CRÉOLE RODRIGUAIS : Études françaises et créoles (UoM), La Chaire en présence d’enregistrements vieux de 45 ans

La Chaire des études françaises et créoles de l’Université de Maurice, présidée par le linguiste et professeur d’université Arnaud Carpooran, est en présence de 170 bandes sonores et documents visuels datant des années 60-70’ sur l’île Rodrigues. Résultat d’une enquête démarrée par le linguiste Robert Chaudenson en 1966 dans l’île. Ces enregistrements serviront à faire un inventaire de la spécificité du créole rodriguais et, éventuellement, à produire les volumes 1 et 2 de l’Atlas de Robert Chaudenson – Inventaire lexicographique du créole rodriguais, dont le 3e volume est sorti cette année.
Vendredi dernier, Yannick Bosquet-Ballah et Arnaud Carpooran ont fait une présentation du projet à l’Université de Maurice dans le cadre de la semaine de la recherche, organisée par l’institution. Sous l’intitulé “Vers un réexamen de la variation du créole rodriguais”, ils ont souligné que Robert Chaudenson a démarré son enquête de terrain en 1966 avant d’y retourner dix ans plus tard, soit en 1977, et ainsi de suite. Le président du Comité international des études créoles est resté pendant de long mois dans l’île, interrogeant les gens du littoral autant que ceux vivant à l’intérieur des terres. Selon M. Carpooran, en 1966, il a constaté que « Rodrigues est restée quasiment figée pendant un siècle » et que « son seul contact avec le monde extérieur était avec Maurice, à raison d’une fois par mois ». Yannick Bosquet-Ballah dit que celui-ci a constaté une différence dans le parler des gens du littoral et ceux vivant à l’intérieur des terres pour la simple raison que les premiers étaient en contact avec le créole mauricien. Elle précise que le linguiste a évité Port-Mathurin dans le cadre de son enquête en raison de l’influence extérieure que subit la langue.
Au Mauricien, le Pr Carpooran indique que, suite à son départ à la retraite, Robert Chaudenson avait confié les enregistrements, de même que ses documents visuels et ses notes, à la Chaire des études françaises et créoles de l’UoM. « C’est énorme ne serait-ce que d’avoir des archives sonores d’il y a 40-45 ans. »
Arnaud Carpooran souligne que la première étape serait d’archiver ces enregistrements sous forme numérique avant d’ensuite en faire l’inventaire pour voir s’il y a eu une variation dans le parler rodriguais au fil du temps et, éventuellement, voir « le “way forward” », à plus forte raison que le créole mauricien n’est pas enseigné dans les écoles du gouvernement rodriguais. « Il y a un enjeu par rapport à la langue.
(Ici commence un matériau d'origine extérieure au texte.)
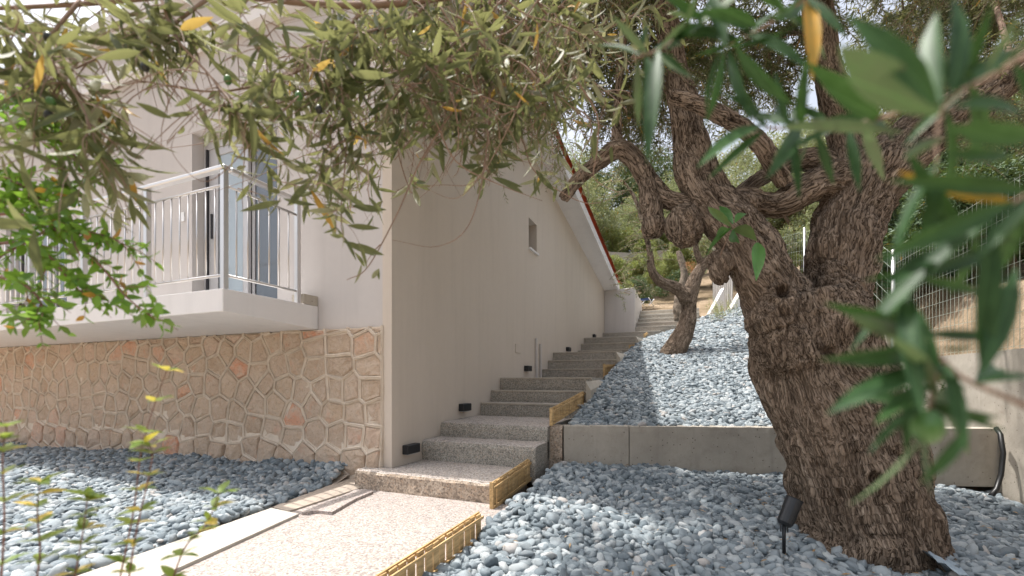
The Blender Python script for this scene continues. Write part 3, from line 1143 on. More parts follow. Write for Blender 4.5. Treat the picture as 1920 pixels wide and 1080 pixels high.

Le créole mauricien est enseigné dans les écoles catholiques, mais pas dans celles du gouvernement. Les Rodriguais avaient exprimé des réticences quand à l’utilisation de l’orthographe mauricien. Nous allons voir s’il y a matière à justifier cela, s’il y a une spécificité rodriguaise par rapport au créole mauricien. Nous verrons si, pédagogiquement parlant, c’est rentable. Je pense que oui, mais il faut tout écouter d’abord. Ce travail s’inscrit aussi dans une logique patrimoniale », soutient notre interlocuteur. À une question du Mauricien, il précise : « Pour l’heure, la question de l’enseignement du créole à Rodrigues n’est pas d’actualité dans le sens où il n’y a pas quelque chose de concret qui se passe. La question avait été soulevée sous l’ancien gouvernement. Il y a eu une question parlementaire dessus sous la forme d’une PNQ adressée au Premier ministre d’alors pour demander de dire si le MIE prendra en compte les spécificités rodriguaises dans la préparation des manuels. Il y a eu une réponse à cela. Je ne sais pas si, dans la réalité, cela a donné satisfaction ou pas aux autorités rodriguaises, mais ce n’est pas enseigné dans les écoles. Le ministère de l’Education mauricien, aujourd’hui, est-il en train de considérer cette question ? Je n’en sais rien. Est-ce que les Rodriguais d’aujourd’hui ont des attentes ? Je ne sais pas non plus. Nous avons hérité de quelque chose que nous considérons être rentable. »
Arnaud Carpooran indique que l’archivage pourrait prendre environ un an. Après quoi les recherches pourront démarrer. « J’écrirai un projet pour pouvoir chercher des fonds. Les autorités rodriguaises et mauriciennes seront forcément incluses dans le projet », soutient Arnaud Carpooran.